* [THE PROBLEM] Will you repeat only the lines from the one with "Recreate this scene" through the one with "vs.view_transform = 'Standard';", both included, leaving every picture out?

* [MATERIAL SHOWN]
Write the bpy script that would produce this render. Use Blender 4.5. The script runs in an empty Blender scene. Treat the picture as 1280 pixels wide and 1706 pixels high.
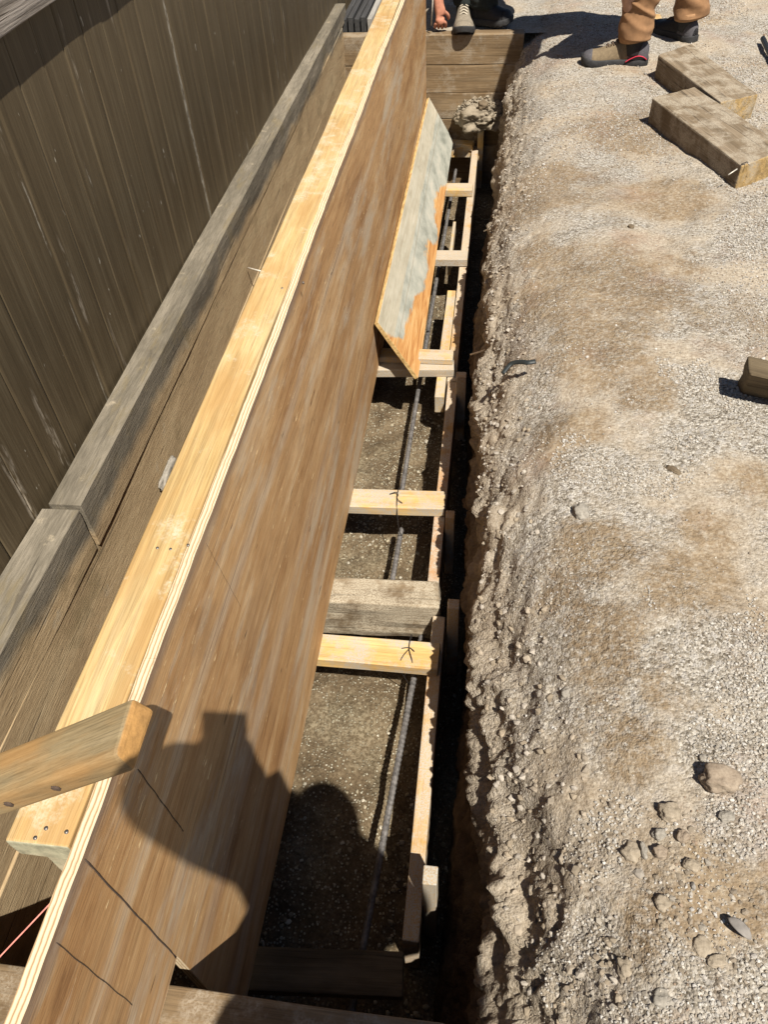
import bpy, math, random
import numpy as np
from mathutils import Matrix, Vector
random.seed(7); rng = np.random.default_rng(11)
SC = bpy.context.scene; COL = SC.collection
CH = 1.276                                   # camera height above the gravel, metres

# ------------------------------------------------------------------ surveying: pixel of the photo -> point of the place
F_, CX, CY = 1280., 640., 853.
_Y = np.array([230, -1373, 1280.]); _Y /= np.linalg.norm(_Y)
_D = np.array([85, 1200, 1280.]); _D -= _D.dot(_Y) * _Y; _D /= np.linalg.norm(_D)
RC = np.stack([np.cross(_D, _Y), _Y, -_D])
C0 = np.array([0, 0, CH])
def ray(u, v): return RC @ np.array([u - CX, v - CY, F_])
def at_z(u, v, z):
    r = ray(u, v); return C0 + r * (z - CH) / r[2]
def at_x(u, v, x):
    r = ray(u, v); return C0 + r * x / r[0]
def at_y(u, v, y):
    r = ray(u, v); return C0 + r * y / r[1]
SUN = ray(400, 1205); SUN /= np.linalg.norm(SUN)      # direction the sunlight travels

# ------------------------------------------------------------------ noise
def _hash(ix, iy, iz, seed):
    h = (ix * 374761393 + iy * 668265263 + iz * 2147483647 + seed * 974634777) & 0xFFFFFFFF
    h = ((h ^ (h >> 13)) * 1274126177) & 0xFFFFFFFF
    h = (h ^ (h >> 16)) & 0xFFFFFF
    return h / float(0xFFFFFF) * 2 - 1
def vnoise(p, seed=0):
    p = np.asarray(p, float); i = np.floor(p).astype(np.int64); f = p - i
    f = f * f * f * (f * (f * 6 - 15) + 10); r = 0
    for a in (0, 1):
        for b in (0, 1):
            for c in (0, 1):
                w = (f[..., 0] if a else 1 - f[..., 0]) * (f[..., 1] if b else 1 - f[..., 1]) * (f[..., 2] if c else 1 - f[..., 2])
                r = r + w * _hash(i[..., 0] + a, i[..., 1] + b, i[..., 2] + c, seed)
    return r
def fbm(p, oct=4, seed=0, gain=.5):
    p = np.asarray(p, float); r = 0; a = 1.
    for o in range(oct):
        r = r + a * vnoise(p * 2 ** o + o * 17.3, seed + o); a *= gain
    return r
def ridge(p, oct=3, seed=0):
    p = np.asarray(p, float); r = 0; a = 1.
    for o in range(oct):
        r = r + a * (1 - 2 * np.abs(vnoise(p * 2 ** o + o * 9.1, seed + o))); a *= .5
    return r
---
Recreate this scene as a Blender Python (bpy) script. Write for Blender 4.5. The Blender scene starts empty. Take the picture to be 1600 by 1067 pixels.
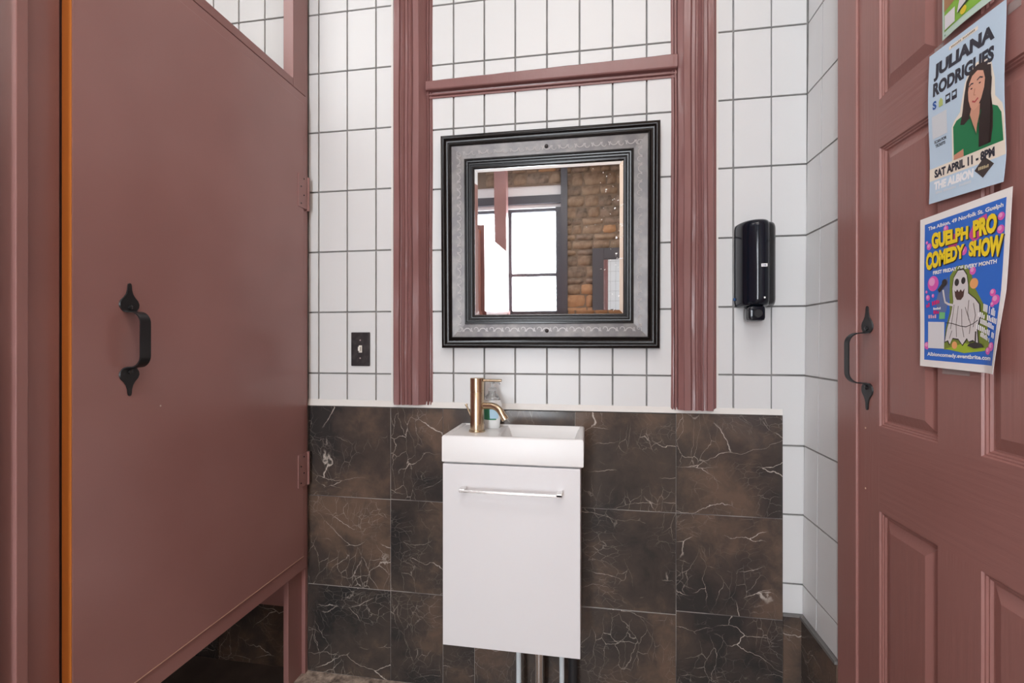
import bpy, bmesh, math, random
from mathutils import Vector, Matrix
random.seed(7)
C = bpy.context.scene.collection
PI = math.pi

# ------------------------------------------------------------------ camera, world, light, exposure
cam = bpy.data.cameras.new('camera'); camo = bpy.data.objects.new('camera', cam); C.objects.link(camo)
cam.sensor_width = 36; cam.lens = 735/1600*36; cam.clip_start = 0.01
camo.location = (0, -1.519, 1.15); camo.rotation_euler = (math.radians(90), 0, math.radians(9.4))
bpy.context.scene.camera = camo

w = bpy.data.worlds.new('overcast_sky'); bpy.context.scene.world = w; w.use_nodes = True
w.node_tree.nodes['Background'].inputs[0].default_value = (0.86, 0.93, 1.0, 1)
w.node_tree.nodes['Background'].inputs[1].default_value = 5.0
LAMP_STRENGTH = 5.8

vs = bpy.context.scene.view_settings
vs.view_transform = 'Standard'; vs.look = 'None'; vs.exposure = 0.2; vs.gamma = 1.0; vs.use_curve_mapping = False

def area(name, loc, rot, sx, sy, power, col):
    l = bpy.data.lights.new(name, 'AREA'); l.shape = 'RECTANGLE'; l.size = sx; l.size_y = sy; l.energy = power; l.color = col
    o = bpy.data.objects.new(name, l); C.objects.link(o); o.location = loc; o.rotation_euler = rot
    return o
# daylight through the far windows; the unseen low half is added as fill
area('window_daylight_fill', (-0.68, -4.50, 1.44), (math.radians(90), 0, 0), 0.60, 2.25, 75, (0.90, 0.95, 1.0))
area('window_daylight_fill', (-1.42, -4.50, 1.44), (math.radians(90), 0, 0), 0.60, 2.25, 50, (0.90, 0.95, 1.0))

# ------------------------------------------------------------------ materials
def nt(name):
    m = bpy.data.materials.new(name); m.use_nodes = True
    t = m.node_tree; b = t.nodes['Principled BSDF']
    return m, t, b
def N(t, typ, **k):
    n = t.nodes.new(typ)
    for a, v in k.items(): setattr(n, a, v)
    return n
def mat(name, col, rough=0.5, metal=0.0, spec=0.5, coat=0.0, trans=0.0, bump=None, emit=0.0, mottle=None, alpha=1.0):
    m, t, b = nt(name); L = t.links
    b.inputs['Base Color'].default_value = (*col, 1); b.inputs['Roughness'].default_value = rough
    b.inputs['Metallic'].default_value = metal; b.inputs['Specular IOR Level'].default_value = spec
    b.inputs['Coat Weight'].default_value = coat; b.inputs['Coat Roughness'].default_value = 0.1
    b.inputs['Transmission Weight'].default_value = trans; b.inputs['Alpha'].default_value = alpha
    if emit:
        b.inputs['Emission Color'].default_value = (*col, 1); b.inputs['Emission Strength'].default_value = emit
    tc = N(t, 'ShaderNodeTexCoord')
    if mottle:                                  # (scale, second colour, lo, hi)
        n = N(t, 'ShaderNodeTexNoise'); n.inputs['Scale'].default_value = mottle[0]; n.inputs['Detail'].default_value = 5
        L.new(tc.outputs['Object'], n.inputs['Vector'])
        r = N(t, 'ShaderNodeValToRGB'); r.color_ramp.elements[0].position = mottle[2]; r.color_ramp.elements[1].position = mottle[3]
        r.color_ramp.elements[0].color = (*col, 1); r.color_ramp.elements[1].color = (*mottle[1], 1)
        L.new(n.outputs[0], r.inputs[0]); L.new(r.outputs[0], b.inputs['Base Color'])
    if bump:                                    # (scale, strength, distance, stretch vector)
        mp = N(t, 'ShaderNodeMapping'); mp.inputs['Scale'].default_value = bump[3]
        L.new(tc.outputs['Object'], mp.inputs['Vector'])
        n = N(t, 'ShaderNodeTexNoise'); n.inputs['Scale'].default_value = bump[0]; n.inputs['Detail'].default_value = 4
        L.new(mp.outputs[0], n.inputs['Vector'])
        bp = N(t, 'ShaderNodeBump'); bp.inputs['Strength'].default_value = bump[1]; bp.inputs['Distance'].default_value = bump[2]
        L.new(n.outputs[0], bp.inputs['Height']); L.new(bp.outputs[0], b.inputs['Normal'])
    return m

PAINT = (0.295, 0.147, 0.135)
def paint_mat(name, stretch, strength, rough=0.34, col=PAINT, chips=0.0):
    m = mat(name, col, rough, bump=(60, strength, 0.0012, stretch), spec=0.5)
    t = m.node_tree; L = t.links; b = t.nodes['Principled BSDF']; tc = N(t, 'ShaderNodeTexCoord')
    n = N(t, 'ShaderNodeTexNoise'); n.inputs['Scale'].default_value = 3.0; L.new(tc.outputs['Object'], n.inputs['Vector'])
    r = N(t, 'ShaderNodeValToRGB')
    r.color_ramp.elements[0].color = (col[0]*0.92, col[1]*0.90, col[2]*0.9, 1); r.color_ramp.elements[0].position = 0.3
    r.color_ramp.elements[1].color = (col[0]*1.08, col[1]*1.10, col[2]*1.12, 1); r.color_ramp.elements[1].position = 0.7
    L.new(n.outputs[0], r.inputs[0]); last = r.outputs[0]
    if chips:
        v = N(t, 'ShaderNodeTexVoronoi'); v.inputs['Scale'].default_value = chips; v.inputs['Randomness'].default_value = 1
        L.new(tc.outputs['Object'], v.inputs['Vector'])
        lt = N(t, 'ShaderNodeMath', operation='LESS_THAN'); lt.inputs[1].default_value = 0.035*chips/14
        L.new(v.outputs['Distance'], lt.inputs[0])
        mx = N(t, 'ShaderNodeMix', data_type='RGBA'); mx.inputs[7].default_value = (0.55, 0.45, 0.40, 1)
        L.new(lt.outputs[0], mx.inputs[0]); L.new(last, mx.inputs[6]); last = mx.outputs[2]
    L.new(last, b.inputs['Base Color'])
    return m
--
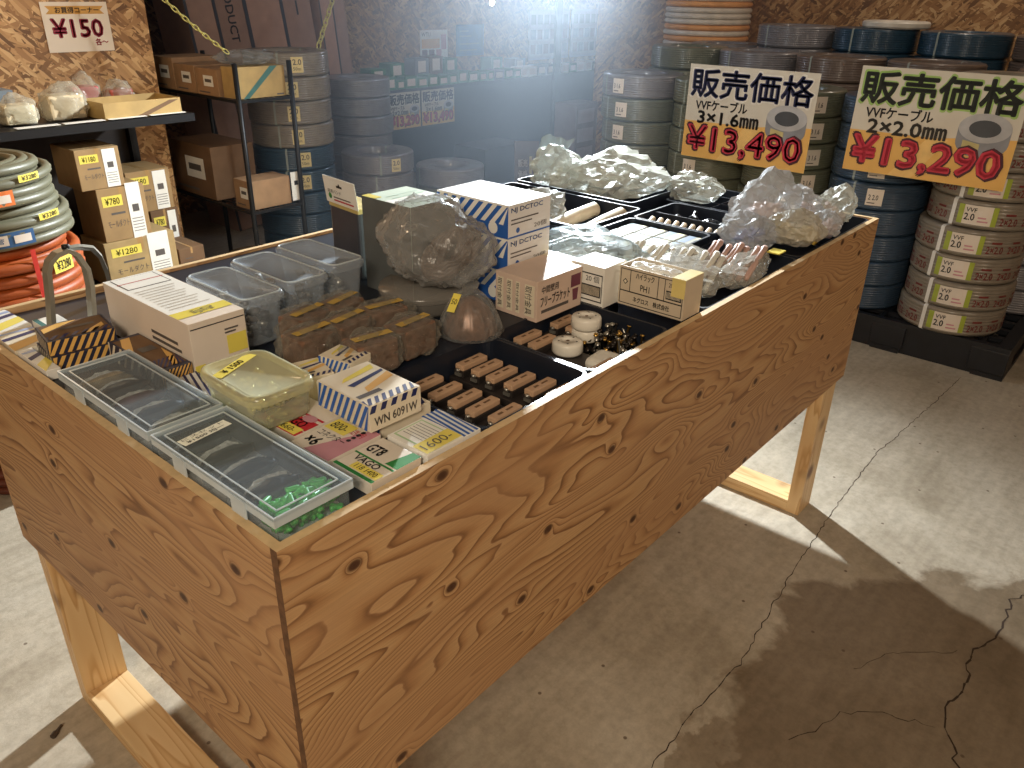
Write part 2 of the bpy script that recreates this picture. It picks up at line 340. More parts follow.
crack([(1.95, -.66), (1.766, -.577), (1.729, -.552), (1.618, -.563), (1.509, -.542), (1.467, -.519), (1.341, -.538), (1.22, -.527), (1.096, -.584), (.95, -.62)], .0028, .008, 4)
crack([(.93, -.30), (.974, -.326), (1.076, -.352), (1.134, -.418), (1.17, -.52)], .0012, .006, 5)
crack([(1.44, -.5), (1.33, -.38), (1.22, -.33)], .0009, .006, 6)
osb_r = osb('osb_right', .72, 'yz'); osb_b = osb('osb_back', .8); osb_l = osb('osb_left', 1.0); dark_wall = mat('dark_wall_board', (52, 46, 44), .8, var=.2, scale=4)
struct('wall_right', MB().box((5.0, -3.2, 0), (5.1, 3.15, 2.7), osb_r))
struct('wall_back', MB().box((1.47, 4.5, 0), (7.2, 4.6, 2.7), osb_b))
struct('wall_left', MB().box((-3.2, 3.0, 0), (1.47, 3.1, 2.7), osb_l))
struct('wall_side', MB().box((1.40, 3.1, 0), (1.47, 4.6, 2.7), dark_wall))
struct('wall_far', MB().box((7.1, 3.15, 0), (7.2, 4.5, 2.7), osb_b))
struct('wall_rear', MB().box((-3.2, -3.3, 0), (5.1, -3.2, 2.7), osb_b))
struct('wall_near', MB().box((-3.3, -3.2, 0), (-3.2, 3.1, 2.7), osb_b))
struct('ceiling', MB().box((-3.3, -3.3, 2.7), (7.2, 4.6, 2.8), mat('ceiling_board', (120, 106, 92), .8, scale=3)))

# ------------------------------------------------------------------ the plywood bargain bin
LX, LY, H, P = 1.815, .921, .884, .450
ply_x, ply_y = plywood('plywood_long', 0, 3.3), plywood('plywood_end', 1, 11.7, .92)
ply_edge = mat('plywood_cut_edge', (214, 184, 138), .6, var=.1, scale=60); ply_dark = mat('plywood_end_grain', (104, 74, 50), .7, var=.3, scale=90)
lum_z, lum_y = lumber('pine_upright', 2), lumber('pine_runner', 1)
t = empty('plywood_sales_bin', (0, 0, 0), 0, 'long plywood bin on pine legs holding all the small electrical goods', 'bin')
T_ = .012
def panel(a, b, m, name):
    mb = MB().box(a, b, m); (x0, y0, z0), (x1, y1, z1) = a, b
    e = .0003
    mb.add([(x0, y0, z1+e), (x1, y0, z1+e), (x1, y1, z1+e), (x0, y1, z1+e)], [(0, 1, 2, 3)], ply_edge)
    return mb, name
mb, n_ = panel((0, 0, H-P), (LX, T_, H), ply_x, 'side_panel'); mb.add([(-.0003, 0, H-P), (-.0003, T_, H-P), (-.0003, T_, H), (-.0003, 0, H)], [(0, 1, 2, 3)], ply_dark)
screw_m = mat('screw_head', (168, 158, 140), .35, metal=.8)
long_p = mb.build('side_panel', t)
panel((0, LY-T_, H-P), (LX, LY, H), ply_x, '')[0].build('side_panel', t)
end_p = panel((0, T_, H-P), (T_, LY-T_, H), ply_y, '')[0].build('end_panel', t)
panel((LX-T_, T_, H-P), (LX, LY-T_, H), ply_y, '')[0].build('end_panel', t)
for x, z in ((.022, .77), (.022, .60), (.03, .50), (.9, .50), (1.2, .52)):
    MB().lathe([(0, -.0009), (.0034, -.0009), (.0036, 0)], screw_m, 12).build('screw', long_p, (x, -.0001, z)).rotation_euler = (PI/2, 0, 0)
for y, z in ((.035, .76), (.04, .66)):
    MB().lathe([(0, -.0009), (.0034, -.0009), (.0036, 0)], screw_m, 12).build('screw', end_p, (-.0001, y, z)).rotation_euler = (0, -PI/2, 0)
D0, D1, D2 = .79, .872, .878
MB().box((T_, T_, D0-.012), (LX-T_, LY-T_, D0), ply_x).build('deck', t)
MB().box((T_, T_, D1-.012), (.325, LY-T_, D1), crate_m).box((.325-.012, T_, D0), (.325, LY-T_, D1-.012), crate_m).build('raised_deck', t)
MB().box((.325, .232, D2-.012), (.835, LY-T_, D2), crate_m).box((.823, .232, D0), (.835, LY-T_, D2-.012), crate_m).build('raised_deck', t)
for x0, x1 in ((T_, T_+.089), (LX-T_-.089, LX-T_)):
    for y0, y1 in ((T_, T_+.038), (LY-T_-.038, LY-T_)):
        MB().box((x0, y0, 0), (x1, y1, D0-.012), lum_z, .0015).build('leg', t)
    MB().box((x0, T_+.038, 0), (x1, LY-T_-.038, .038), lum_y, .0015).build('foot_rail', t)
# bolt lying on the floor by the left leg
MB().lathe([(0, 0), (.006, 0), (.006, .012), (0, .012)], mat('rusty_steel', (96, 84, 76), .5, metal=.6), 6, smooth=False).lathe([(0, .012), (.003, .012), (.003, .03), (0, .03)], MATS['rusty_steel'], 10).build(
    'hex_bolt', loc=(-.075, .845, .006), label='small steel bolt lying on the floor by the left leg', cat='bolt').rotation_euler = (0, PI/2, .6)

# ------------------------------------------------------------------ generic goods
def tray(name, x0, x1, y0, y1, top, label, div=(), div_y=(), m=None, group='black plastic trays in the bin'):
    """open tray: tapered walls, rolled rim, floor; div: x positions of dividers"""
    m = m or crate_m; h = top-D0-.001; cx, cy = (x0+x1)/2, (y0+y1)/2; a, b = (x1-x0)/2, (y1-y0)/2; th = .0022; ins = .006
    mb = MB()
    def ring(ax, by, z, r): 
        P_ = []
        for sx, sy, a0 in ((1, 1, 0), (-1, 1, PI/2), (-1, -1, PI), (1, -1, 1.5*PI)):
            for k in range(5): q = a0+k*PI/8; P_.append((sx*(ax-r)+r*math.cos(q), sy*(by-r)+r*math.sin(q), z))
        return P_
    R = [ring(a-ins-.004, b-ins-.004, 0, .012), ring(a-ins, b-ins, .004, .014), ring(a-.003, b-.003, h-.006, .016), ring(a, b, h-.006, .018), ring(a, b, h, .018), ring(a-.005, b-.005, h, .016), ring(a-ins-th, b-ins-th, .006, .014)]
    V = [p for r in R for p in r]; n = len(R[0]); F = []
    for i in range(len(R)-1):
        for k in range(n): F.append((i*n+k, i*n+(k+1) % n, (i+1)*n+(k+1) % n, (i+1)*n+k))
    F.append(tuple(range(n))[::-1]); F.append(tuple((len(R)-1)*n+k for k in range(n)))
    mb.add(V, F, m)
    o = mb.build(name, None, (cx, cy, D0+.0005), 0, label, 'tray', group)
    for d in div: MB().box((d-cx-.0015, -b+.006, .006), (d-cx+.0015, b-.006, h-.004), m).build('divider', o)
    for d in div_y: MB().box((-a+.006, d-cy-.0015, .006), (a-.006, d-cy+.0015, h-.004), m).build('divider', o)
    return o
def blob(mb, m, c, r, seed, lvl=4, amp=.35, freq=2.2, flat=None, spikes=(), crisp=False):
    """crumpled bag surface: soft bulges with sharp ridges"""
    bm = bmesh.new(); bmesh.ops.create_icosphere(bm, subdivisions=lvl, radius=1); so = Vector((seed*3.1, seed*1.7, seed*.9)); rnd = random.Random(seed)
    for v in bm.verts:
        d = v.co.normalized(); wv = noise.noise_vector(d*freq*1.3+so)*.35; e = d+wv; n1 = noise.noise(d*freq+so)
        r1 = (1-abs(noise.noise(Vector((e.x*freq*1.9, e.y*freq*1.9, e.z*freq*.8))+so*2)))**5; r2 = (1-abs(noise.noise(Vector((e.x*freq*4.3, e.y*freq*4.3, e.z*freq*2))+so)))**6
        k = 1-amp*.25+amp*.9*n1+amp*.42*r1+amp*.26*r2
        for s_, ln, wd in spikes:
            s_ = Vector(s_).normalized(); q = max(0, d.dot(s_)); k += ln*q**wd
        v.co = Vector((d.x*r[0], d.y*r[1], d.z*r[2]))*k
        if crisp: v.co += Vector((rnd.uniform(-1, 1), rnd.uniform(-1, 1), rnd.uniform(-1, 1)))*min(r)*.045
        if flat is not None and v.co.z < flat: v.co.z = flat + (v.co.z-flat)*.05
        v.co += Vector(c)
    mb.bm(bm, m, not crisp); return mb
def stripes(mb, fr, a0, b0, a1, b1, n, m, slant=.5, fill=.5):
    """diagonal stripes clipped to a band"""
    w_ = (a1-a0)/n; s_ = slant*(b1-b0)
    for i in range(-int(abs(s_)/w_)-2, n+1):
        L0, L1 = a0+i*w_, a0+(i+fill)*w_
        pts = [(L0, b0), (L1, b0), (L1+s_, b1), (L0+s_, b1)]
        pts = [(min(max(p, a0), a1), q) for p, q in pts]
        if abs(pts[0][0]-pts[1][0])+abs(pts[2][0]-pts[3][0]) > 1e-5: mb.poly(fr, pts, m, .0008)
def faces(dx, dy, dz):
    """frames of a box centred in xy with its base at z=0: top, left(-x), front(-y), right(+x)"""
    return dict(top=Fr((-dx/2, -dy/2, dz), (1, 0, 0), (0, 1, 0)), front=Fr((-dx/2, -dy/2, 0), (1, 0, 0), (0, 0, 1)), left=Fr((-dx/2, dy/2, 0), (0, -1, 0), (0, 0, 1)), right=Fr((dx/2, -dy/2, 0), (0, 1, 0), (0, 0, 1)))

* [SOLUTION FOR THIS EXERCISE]
Recreate this scene as a Blender Python (bpy) script. Write for Blender 4.5. The Blender scene starts empty. Take the picture to be 1600 by 1067 pixels.
import bpy, bmesh, math, random
from mathutils import Vector, Matrix
random.seed(7)
C = bpy.context.scene.collection
PI = math.pi

# ------------------------------------------------------------------ camera, world, light, exposure
cam = bpy.data.cameras.new('camera'); camo = bpy.data.objects.new('camera', cam); C.objects.link(camo)
cam.sensor_width = 36; cam.lens = 735/1600*36; cam.clip_start = 0.01
camo.location = (0, -1.519, 1.15); camo.rotation_euler = (math.radians(90), 0, math.radians(9.4))
bpy.context.scene.camera = camo

w = bpy.data.worlds.new('overcast_sky'); bpy.context.scene.world = w; w.use_nodes = True
w.node_tree.nodes['Background'].inputs[0].default_value = (0.86, 0.93, 1.0, 1)
w.node_tree.nodes['Background'].inputs[1].default_value = 5.0
LAMP_STRENGTH = 5.8

vs = bpy.context.scene.view_settings
vs.view_transform = 'Standard'; vs.look = 'None'; vs.exposure = 0.2; vs.gamma = 1.0; vs.use_curve_mapping = False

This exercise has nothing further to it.